My Native Tongue – “Traffic”
-Set a chill groove, add guitars, add horns, then bring in a unique vocal… welcome to the My Native Tongue sound. There’s a quirkiness to this band that I really like, sort of like a summery jam band, but really good. I mean, I don’t say that as a dig in any way. I mean they come across like they’re having a ton of fun singing about the complications of life. “I’m better off when I’m lost” has this really fascinating philosophical element to it, all while jamming out with an “impossible not to bob your head” kind of groove. Dig it, fans. Oh, and for good measure, if the harmonies sound especially good, it’s because they’re 16-year-old triplets!

Thoughtdream – “Death is a myth”
-I’m not sure I can get on board with the message of immortality here, but the male-female folk duo style is one that always gets our attention. The mix, the blending of the voices, and the overall style is quite appealing. There’s a dark serenity to the style of Thoughtdream that keeps me interested. The easy comparison would be the Civil Wars, but I think that does a disservice to both bands. In reality, Thoughtdream are a bit more like Jenny and Tyler. That is to say they are good in their own dark, yet sweet folk music.

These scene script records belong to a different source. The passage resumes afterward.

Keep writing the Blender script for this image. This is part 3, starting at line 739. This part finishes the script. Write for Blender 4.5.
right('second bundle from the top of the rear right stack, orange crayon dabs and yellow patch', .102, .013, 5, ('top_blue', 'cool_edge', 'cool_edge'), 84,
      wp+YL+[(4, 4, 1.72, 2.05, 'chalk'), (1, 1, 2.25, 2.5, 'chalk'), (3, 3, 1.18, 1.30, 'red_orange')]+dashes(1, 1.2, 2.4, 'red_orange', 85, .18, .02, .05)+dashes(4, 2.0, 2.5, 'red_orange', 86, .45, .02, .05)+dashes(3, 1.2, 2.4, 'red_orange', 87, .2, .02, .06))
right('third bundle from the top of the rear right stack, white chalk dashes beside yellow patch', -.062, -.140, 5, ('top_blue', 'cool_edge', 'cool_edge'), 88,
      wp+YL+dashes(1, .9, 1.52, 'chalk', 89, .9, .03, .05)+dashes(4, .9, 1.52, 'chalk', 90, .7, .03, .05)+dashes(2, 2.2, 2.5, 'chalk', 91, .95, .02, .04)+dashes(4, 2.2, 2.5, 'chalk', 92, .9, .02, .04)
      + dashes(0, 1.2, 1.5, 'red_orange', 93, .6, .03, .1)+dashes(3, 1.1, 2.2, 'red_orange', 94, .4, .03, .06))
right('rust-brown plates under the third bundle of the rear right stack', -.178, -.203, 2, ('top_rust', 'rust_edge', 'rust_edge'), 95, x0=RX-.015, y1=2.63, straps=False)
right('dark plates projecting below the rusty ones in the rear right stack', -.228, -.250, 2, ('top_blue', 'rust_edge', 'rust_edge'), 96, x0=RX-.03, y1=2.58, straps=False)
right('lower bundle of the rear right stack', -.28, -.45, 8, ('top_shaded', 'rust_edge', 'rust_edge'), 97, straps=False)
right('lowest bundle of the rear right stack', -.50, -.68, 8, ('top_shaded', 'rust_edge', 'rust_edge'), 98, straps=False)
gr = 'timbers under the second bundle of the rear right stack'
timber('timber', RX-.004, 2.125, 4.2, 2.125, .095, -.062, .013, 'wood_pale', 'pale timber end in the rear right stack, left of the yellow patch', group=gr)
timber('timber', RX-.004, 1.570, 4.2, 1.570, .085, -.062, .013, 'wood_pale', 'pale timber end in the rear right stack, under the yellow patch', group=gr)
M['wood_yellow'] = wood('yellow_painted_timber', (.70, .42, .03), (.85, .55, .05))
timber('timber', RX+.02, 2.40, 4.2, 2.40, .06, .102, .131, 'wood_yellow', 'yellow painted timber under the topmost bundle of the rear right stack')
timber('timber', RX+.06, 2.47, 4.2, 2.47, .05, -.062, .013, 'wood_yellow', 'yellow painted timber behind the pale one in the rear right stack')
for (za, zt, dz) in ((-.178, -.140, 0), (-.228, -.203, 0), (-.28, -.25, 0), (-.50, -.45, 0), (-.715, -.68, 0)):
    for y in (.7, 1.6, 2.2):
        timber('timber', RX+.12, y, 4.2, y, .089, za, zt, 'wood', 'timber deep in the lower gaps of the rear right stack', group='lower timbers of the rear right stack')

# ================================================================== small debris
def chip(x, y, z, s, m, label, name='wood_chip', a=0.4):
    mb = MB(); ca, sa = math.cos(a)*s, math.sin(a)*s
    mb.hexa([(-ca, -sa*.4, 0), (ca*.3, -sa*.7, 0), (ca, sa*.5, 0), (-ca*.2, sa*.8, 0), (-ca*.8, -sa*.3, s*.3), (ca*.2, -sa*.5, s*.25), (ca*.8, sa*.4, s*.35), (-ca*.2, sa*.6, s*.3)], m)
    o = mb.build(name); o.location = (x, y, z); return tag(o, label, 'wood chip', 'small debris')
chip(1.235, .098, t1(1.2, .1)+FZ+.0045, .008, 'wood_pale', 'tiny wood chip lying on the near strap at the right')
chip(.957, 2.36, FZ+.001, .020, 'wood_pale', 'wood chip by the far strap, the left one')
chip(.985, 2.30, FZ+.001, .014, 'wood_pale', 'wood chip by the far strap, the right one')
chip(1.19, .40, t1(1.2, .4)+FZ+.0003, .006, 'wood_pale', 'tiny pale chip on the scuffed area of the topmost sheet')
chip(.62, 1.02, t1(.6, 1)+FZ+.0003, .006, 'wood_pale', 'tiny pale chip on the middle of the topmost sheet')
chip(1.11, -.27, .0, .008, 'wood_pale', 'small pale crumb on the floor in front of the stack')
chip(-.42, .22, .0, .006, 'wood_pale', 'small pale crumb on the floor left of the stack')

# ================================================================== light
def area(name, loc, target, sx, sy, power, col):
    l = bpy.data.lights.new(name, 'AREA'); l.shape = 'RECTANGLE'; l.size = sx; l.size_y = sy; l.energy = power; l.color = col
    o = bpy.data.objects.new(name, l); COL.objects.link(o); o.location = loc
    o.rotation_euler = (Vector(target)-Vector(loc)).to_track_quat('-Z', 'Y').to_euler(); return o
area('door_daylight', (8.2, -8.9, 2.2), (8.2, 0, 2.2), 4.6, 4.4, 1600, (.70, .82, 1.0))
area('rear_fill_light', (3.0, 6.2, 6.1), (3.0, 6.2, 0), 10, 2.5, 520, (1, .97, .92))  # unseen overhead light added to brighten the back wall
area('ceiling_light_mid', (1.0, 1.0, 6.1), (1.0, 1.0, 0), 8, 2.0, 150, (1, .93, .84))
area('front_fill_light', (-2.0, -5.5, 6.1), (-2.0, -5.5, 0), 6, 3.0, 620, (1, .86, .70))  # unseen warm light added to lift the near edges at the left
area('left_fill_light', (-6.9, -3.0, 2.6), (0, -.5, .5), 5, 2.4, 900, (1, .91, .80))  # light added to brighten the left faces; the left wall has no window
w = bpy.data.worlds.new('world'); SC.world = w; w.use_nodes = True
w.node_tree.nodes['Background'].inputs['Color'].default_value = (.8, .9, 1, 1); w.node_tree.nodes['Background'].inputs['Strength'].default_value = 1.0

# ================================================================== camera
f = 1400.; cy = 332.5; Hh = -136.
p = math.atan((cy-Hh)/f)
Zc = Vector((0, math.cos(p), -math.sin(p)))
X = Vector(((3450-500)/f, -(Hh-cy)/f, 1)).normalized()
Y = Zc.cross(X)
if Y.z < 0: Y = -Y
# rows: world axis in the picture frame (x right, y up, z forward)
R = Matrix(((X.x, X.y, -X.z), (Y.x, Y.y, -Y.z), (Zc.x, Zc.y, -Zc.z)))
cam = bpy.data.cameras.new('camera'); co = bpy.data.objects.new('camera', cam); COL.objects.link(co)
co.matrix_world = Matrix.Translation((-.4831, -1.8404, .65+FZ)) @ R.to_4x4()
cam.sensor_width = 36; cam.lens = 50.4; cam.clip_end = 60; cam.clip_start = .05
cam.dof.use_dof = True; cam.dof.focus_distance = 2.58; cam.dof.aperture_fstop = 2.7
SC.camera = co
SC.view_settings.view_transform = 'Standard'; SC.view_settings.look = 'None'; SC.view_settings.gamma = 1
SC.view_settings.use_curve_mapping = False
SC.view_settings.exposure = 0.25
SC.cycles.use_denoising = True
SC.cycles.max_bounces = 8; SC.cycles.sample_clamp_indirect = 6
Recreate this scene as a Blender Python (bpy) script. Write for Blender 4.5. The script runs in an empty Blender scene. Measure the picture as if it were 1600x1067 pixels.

Will Tenney and the Music Business – “Timeless”
-I call this band “vintage pop” music and it’s just delicious. Seriously, if you were a fan of the track “That Thing You Do” from the film by the same name, you’ll get a real kick out of this track. It’s so sweet it almost gives you a cavity just listening to it. The beginning uses a sample from an old newscast, leading nicely into the vintage vibe. What’s interesting is the music is pure 60s, but the vocal sounds like something from the mid 90s (like Matchbox 20) with that modern pop sound. It’s a curious and effect blend.

Allman Brown – “Sweetest Thing”
-It’s probably very “music blogger” of me to say this, but this Allman Brown track is what I wanted the Bon Iver album to sound like. It has the sincerity, the quality vocal, and the sense of transcendence that makes for great crossover folk music. I love the way the guitar and the vocal work together, rather than against each other. Even the high harmonies put me in mind of Bon Iver. That said, this track stands on its own. It’s one of the highest quality pure songs I’ve heard so far in 2017 and I’ll be keeping an eye on Brown for sure.

Mt. Joy – “Sheep”
-You could call this indie rock or maybe indie pop rock, but what I like about Mt. Joy is the earnestness that drips from the vocal. The sense of “tell me it haunts you too” is such a yearning feeling. Given the commentary on the red, white, and blue, I wonder if it’s not a bit of social commentary (not that musicians ever do that). As you focus on the message of urban Baltimore and other elements of contemporary society, it’s easy to hear the pain and anguish. It might not be a “happy” topic, but it’s meaningful. It puts me in mind of the activism of folks like Sam Cooke during the Civil Rights Movement. May Mt. Joy rise to that level for the movements taking shape right now.

August – “G H O S T S”
-Matt calls this track “cool, power electro pop” and I’m inclined to agree with him. It’s a driving rhythm that inspires the listener. There’s a full-throated energy to the sound that transcends the electro elements. That said, the artist does an incredible job of connecting the electro production with a visceral sense of building. At times it feels a bit like U2, while other times more of a club electro style. It works in interesting ways.

Matt Hylom – “I Won’t Forget”
-If you like electronic singer songwriters, Matt Hylom is a class act. His music comes across as really chill, with a perfectly enjoyable vibe. The message of the lyrics, though, is about rising up despite what others say. I can really appreciate the DJ distortion/scratch elements of the production. Although this may not be the typical folk style of ETTG, the heart of the track is melodic, sincere, and satisfying.